Muchas personas malgastan
sus energías por acumular riquezas materiales, por tener poder económico y ser
reconocidos dentro de su círculo como personas de gran influencia, hasta el
punto de olvidarse o descuidar - en esa ambiciosa carrera materialista - de
otros aspectos más importantes y sublimes, como lo son el amor y la entrega por
nuestra familia, nuestros hijos, y todo cuanto constituye nuestro mundo, la
verdadera riqueza; la misma que estando tan cerca de nosotros no la valoramos
lo suficiente, y que de perderla, ninguna cuenta bancaria por cuantiosa que sea
podrá devolvérnosla.

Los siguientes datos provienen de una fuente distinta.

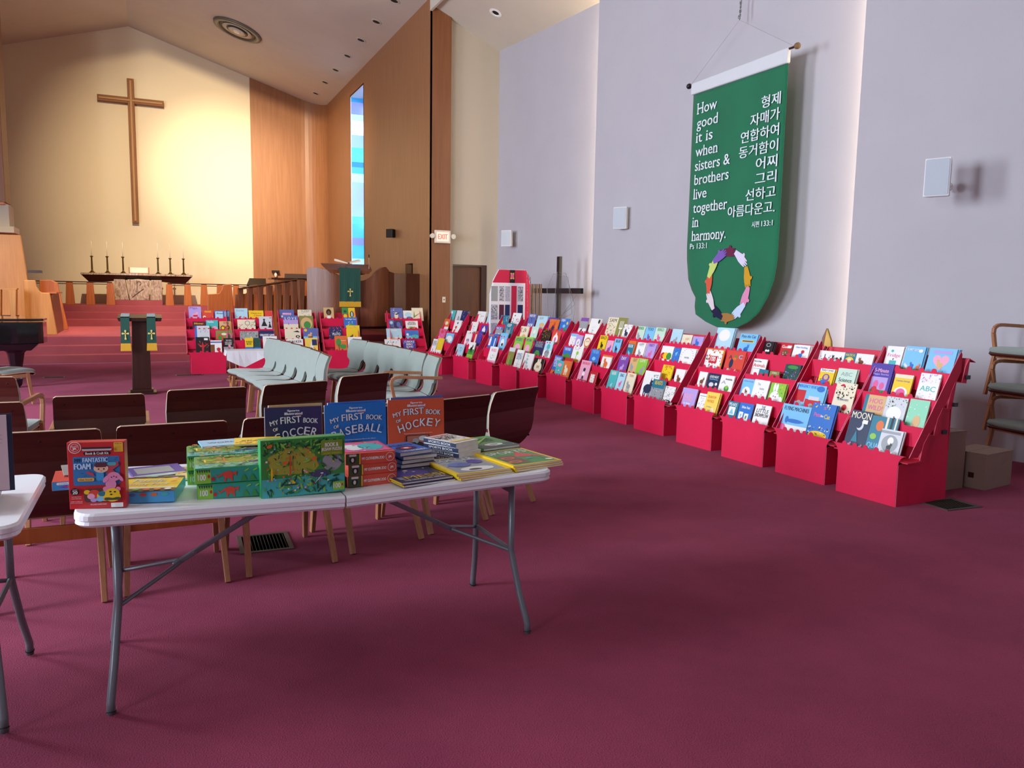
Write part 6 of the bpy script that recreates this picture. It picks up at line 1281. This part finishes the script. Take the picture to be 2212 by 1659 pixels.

Su efecto es irreversible.
Es normal y sano que el ser humano desee
progresar y mejorar sus condiciones de vida, y dentro de ello que se esfuerce
por alcanzar metas y objetivos, que de conseguirlos le traerán estabilidad
física y emocional a él, y a quienes estén bajo su responsabilidad; y eso es
agradable a los ojos de Dios porque estamos haciendo lo correcto. Más lo que
Dios no ve con buenos ojos es esa ambición desmedida y malsana de aquellos que
piensan que el dinero y las satisfacciones materiales lo son todo en la vida,
llegando a convertirse en esclavos acérrimos de sus disfrutes, restando toda
importancia a los criterios Providenciales.